◆ What to do:
Strip the pictures and reproduce the rest of the listing exactly.

◆ Information provided:
####

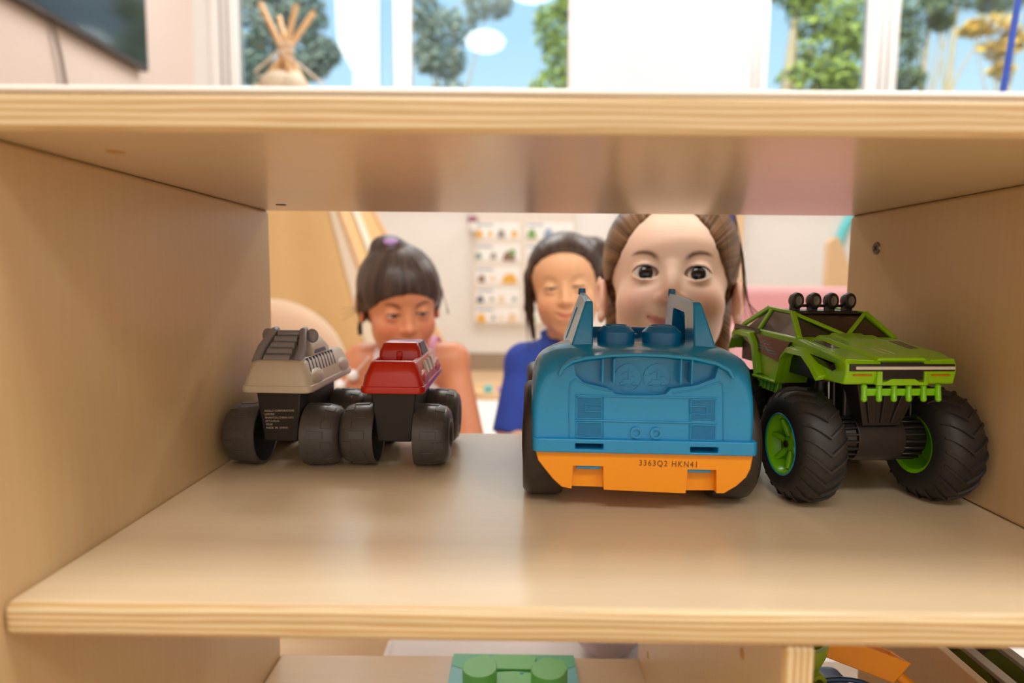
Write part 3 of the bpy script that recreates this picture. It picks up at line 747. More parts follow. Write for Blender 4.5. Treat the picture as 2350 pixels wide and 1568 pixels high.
# cab
b0 = [(-0.038, 0.034, 0.1160), (0.040, 0.034, 0.1160), (0.039, 0.128, 0.1175), (-0.038, 0.128, 0.1175)]
t0 = [(-0.0300, 0.060, 0.1338), (0.0310, 0.060, 0.1338), (0.0290, 0.103, 0.1358), (-0.0290, 0.103, 0.1358)]
MB().hexa(b0, t0).obj('cab_windows', M_tint, trk, bevel=0.0008)
def bar(name, a, b, wd, th=0.0022, m=M_green, nrm=(0, 0, 1)):
    a, b = Vector(a), Vector(b); t = (b-a).normalized(); n = Vector(nrm); n = (n-t*n.dot(t)).normalized(); sdv = t.cross(n)*wd/2; n = n*th/2
    return MB().hexa([a-sdv-n, a+sdv-n, a+sdv+n, a-sdv+n], [b-sdv-n, b+sdv-n, b+sdv+n, b-sdv+n]).obj(name, m, trk, bevel=0.0006, seg=2)
B, T = [Vector(p) for p in b0], [Vector(p) for p in t0]
for s, i, j in ((-1, 0, 3), (1, 1, 2)):
    bar('windscreen_pillar', B[i]+Vector((0, -0.001, 0)), T[i]+Vector((0, 0, 0.0012)), 0.0042, 0.003, nrm=(0, -1, 1))
    bar('roof_rail', T[i]+Vector((0, -0.001, 0.001)), T[j]+Vector((0, 0.001, 0.001)), 0.0038, 0.0026, nrm=(0, 0, 1))
    bar('rear_pillar', T[j]+Vector((0, 0, 0.001)), B[j]+Vector((0, 0.008, 0.0015)), 0.0042, 0.003, nrm=(s, 0, 0.3))
    mt, mb_ = T[j].lerp(T[i], 0.14), B[j].lerp(B[i], 0.28)
    bar('door_pillar', mt+Vector((s*0.0006, 0, 0)), mb_+Vector((s*0.0006, 0, 0)), 0.0042, 0.0026, nrm=(s, 0, 0.3))
    bar('windscreen_bar', T[i]+Vector((-s*0.001, -0.0012, 0)), Vector((s*0.0015, 0.0335, 0.1190)), 0.0032, 0.002, nrm=(0, -1, 1))
bar('roof_edge', T[0]+Vector((0, 0, 0.0006)), T[1]+Vector((0, 0, 0.0006)), 0.0022, 0.0014, m=M_tint)
MB().bb((-0.027, 0.062, 0.1325), (0.027, 0.102, 0.1362)).obj('roof', M_blk, trk, bevel=0.001)
# roof lamps
lb = MB().cyl((-0.024, 0.0725, 0.1400), (0.0245, 0.0725, 0.1400), 0.0012, n=12).obj('lamp_bar', M_blk, trk)
for k in range(4):
    x = -0.0225+0.0150*k
    g = MB().lathe([(0.0655, 0.0001), (0.0655, 0.0034), (0.0662, 0.0040), (0.070, 0.0044), (0.0755, 0.0034), (0.079, 0.0018), (0.080, 0.0002)], 'y', 24)
    g.v = [(p[0]*1.2+x, p[1], p[2]*1.62+0.1442) for p in g.v]
    g.bb((x-0.0026, 0.068, 0.1355), (x+0.0026, 0.076, 0.1400))
    h = g.obj('roof_lamp', M_blk, trk)
    g = MB().lathe([(0.0655, 0.0001), (0.0648, 0.0019), (0.0653, 0.0023)], 'y', 20)
    g.v = [(p[0]*1.15+x, p[1], p[2]*1.75+0.1444) for p in g.v]
    g.obj('lens', M_grey, h)

# ------------------------------------------------------------------ TWO SMALL MONSTER TRUCKS
M_tan = mat('cream_plastic', srgb(212, 198, 176), 0.35, coat=0.15, var=0.02)
M_gry = mat('grey_plastic', srgb(146, 142, 144), 0.4, var=0.03)
M_wh = mat('charcoal_wheel_plastic', srgb(78, 74, 72), 0.36, coat=0.1, var=0.03)
M_cha = mat('matt_black_plastic', srgb(30, 25, 24), 0.5, var=0.03)
M_redp = mat('red_plastic', srgb(206, 30, 0), 0.28, coat=0.3, var=0.02)
M_print = mat('pale_print', srgb(200, 182, 165), 0.6)
M_navy = mat('navy_print', srgb(50, 54, 96), 0.4)
M_eye = mat('pale_print_eye', srgb(225, 225, 220), 0.3)
RS, WS = 0.0262, 0.0300
def small_wheel(par, x_out, s, y):
    """s=-1: outer face to the left.  hollow towards the middle"""
    X = lambda t: x_out - s*t
    pr = [(0.003, 0.004), (0.003, 0.010), (0.0005, 0.0125), (0.0, 0.0165), (0.0012, 0.0205), (0.0045, 0.0238), (0.010, 0.0253), (WS-0.002, RS), (WS, RS), (WS, RS-0.0022), (0.010, 0.0225), (0.006, 0.004)]
    wv = MB().lathe([(X(t), r) for t, r in pr], 'x', 56).obj('wheel', M_wh, par, loc=(0, y, RS), angle=40)
    first = None
    for row in (0, 1):
        for i in range(9):
            if i == 0:
                g = MB()
                t0, t1 = (0.0045, 0.0125) if row else (0.0105, 0.0235)
                def rad(t):
                    return float(np.interp(t, [0.0012, 0.0045, 0.010, WS-0.002], [0.0205, 0.0238, 0.0253, RS]))
                rg = []
                for t in (t0, (t0+t1)/2, t1):
                    a0, a1 = -0.13, 0.13
                    ring = []
                    for a in (a0, 0, a1): ring.append(((X(t)), (rad(t)+0.0006)*math.sin(a), (rad(t)+0.0006)*math.cos(a)))
                    for a in (a1, 0, a0): ring.append(((X(t)), (rad(t)-0.001)*math.sin(a), (rad(t)-0.001)*math.cos(a)))
                    rg.append(ring)
                first = g.loft(rg).obj('tread_pad', M_wh, wv, bevel=0.00025, seg=1)
                first.rotation_euler = (row*PI/9, 0, 0)
            else:
                dupe(first, wv, rot=(row*PI/9+2*PI*i/9, 0, 0))
    return wv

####

◆ Correct response:
Write part 3 of the bpy script that recreates this picture. It picks up at line 747. More parts follow. Write for Blender 4.5. Treat the picture as 2350 pixels wide and 1568 pixels high.
# cab
b0 = [(-0.038, 0.034, 0.1160), (0.040, 0.034, 0.1160), (0.039, 0.128, 0.1175), (-0.038, 0.128, 0.1175)]
t0 = [(-0.0300, 0.060, 0.1338), (0.0310, 0.060, 0.1338), (0.0290, 0.103, 0.1358), (-0.0290, 0.103, 0.1358)]
MB().hexa(b0, t0).obj('cab_windows', M_tint, trk, bevel=0.0008)
def bar(name, a, b, wd, th=0.0022, m=M_green, nrm=(0, 0, 1)):
    a, b = Vector(a), Vector(b); t = (b-a).normalized(); n = Vector(nrm); n = (n-t*n.dot(t)).normalized(); sdv = t.cross(n)*wd/2; n = n*th/2
    return MB().hexa([a-sdv-n, a+sdv-n, a+sdv+n, a-sdv+n], [b-sdv-n, b+sdv-n, b+sdv+n, b-sdv+n]).obj(name, m, trk, bevel=0.0006, seg=2)
B, T = [Vector(p) for p in b0], [Vector(p) for p in t0]
for s, i, j in ((-1, 0, 3), (1, 1, 2)):
    bar('windscreen_pillar', B[i]+Vector((0, -0.001, 0)), T[i]+Vector((0, 0, 0.0012)), 0.0042, 0.003, nrm=(0, -1, 1))
    bar('roof_rail', T[i]+Vector((0, -0.001, 0.001)), T[j]+Vector((0, 0.001, 0.001)), 0.0038, 0.0026, nrm=(0, 0, 1))
    bar('rear_pillar', T[j]+Vector((0, 0, 0.001)), B[j]+Vector((0, 0.008, 0.0015)), 0.0042, 0.003, nrm=(s, 0, 0.3))
    mt, mb_ = T[j].lerp(T[i], 0.14), B[j].lerp(B[i], 0.28)
    bar('door_pillar', mt+Vector((s*0.0006, 0, 0)), mb_+Vector((s*0.0006, 0, 0)), 0.0042, 0.0026, nrm=(s, 0, 0.3))
    bar('windscreen_bar', T[i]+Vector((-s*0.001, -0.0012, 0)), Vector((s*0.0015, 0.0335, 0.1190)), 0.0032, 0.002, nrm=(0, -1, 1))
bar('roof_edge', T[0]+Vector((0, 0, 0.0006)), T[1]+Vector((0, 0, 0.0006)), 0.0022, 0.0014, m=M_tint)
MB().bb((-0.027, 0.062, 0.1325), (0.027, 0.102, 0.1362)).obj('roof', M_blk, trk, bevel=0.001)
# roof lamps
lb = MB().cyl((-0.024, 0.0725, 0.1400), (0.0245, 0.0725, 0.1400), 0.0012, n=12).obj('lamp_bar', M_blk, trk)
for k in range(4):
    x = -0.0225+0.0150*k
    g = MB().lathe([(0.0655, 0.0001), (0.0655, 0.0034), (0.0662, 0.0040), (0.070, 0.0044), (0.0755, 0.0034), (0.079, 0.0018), (0.080, 0.0002)], 'y', 24)
    g.v = [(p[0]*1.2+x, p[1], p[2]*1.62+0.1442) for p in g.v]
    g.bb((x-0.0026, 0.068, 0.1355), (x+0.0026, 0.076, 0.1400))
    h = g.obj('roof_lamp', M_blk, trk)
    g = MB().lathe([(0.0655, 0.0001), (0.0648, 0.0019), (0.0653, 0.0023)], 'y', 20)
    g.v = [(p[0]*1.15+x, p[1], p[2]*1.75+0.1444) for p in g.v]
    g.obj('lens', M_grey, h)

# ------------------------------------------------------------------ TWO SMALL MONSTER TRUCKS
M_tan = mat('cream_plastic', srgb(212, 198, 176), 0.35, coat=0.15, var=0.02)
M_gry = mat('grey_plastic', srgb(146, 142, 144), 0.4, var=0.03)
M_wh = mat('charcoal_wheel_plastic', srgb(78, 74, 72), 0.36, coat=0.1, var=0.03)
M_cha = mat('matt_black_plastic', srgb(30, 25, 24), 0.5, var=0.03)
M_redp = mat('red_plastic', srgb(206, 30, 0), 0.28, coat=0.3, var=0.02)
M_print = mat('pale_print', srgb(200, 182, 165), 0.6)
M_navy = mat('navy_print', srgb(50, 54, 96), 0.4)
M_eye = mat('pale_print_eye', srgb(225, 225, 220), 0.3)
RS, WS = 0.0262, 0.0300
def small_wheel(par, x_out, s, y):
    """s=-1: outer face to the left.  hollow towards the middle"""
    X = lambda t: x_out - s*t
    pr = [(0.003, 0.004), (0.003, 0.010), (0.0005, 0.0125), (0.0, 0.0165), (0.0012, 0.0205), (0.0045, 0.0238), (0.010, 0.0253), (WS-0.002, RS), (WS, RS), (WS, RS-0.0022), (0.010, 0.0225), (0.006, 0.004)]
    wv = MB().lathe([(X(t), r) for t, r in pr], 'x', 56).obj('wheel', M_wh, par, loc=(0, y, RS), angle=40)
    first = None
    for row in (0, 1):
        for i in range(9):
            if i == 0:
                g = MB()
                t0, t1 = (0.0045, 0.0125) if row else (0.0105, 0.0235)
                def rad(t):
                    return float(np.interp(t, [0.0012, 0.0045, 0.010, WS-0.002], [0.0205, 0.0238, 0.0253, RS]))
                rg = []
                for t in (t0, (t0+t1)/2, t1):
                    a0, a1 = -0.13, 0.13
                    ring = []
                    for a in (a0, 0, a1): ring.append(((X(t)), (rad(t)+0.0006)*math.sin(a), (rad(t)+0.0006)*math.cos(a)))
                    for a in (a1, 0, a0): ring.append(((X(t)), (rad(t)-0.001)*math.sin(a), (rad(t)-0.001)*math.cos(a)))
                    rg.append(ring)
                first = g.loft(rg).obj('tread_pad', M_wh, wv, bevel=0.00025, seg=1)
                first.rotation_euler = (row*PI/9, 0, 0)
            else:
                dupe(first, wv, rot=(row*PI/9+2*PI*i/9, 0, 0))
    return wv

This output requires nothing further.